I run rolling conversations, not quarterly interrogations.

I don’t rely on scheduled 1:1s to find out what’s going on. Good managers catch problems as early as smoke, not fire. I learned this working in cultures where forecasting risk upwards is not a conditioned or perceived virtue. Surfacing truth is often easier than asking your team to reveal it. (But I hate the phrase “trust and verify”.)

3.
I show my own uncertainty first.

I’ll say things like: “Here’s the part I’m not sure about.” Or, “tell me why I’m wrong.”

This disarms defenses instantly. People match the vulnerability (also a word I hate) level of the leader. If you’re guarded, they’ll be guarded. If you’re open, they’ll be open. They know more about any given subject than I do.

4.
I explicitly separate the person from the role.

When giving feedback, I’ll say: “You’re strong at X. The role also needs Y.”

This avoids identity threat. It stops people from hearing “you are wrong” when the truth is “the role requires something more and we can work on that together.”

5.
I point out the thing behind the thing.

I comment on the signal, not the output. My job is to enable people to do their best work, not know the answer.

“You hesitated before answering. What was behind that?”
“That joke/laugh - is something feeling unclear or risky?”
“Are you saying yes because I am asking you to say yes?”

6.
I give context even if it’s not critical.

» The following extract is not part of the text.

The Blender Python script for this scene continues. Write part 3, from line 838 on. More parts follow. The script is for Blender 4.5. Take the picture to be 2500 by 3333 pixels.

I share the “why,” the tradeoffs, the parallel considerations, the incentives, the pressure... Not every detail - but enough for people to understand how decisions get made and so they have the same context I would want.

Information asymmetry creates fear and suspicion. Context creates alignment and speed. The extra time context sharing always pays back.

7.
I seek and tell and truth early.

I don’t let problems metastasize. If something feels off, I say it. If expectations are misaligned, I reset them immediately. If accountability is required, I handle it directly and transparently. This can be hard - and I find it hard - but teams run toward truth when they trust it won’t be used against them.

Trust is the entire game. You know someone trusts you when they tell you what they’re actually considering, not the safe version. Early warnings beat late confessions.

“When someone gives you the truth early, everything else becomes easy.”
8.
I adapt my communication style to the person in front of me.

This is not just about culture, it’s about context, and sometimes it takes months to learn. Words are only half the equation. Show people you remember your last conversation. Be explicit, but listen for subtext, invite challenge, and earn the right for them to open up. Give people time if they need it - a quality answer a couple of hours later is always better than now.

I used to think a lot about what I wanted my brand to be, and projected that. Now I think about what the person I am talking to needs from me. Sometimes it’s just 15 minutes to vent, and that’s ok!

9.
I reward early warnings more than late heroics.

I would always pay someone more to tell me “something’s weird” before it’s a problem, than try to hide it and fix it alone. They still might do that, but I need to know it is a risk and be prepared if they cannot.

10.
I model experimentation, risk, and humility.

I try things in front of the team - even things I might get wrong. Whether it’s product strategy, brand decisions, or telling a story about fixing an AC unit with YouTube and a wish (it blew up). I try to explicitly call out when I am guessing rather than guard my own limitations.

Caring doesn’t take more time, it takes presence.

These observations can take seconds, and managers who claim they do not have time are usually avoiding the discomfort of truly dialing in. Good managers collapse the distance their position creates by being consistent, principled, and human.

“Caring is not softness. It means telling the truth early, not shielding people from consequences.”

The irony is that caring deeply produces better business outcomes than the mechanical version of management that obsesses over KPIs but ignores humans. When people believe you care, they tell you the truth earlier and make better decisions because they are not protecting themselves from you.

And that is the real point. Managers only see the performance; leaders earn the truth. The best way to cross that line?Caring.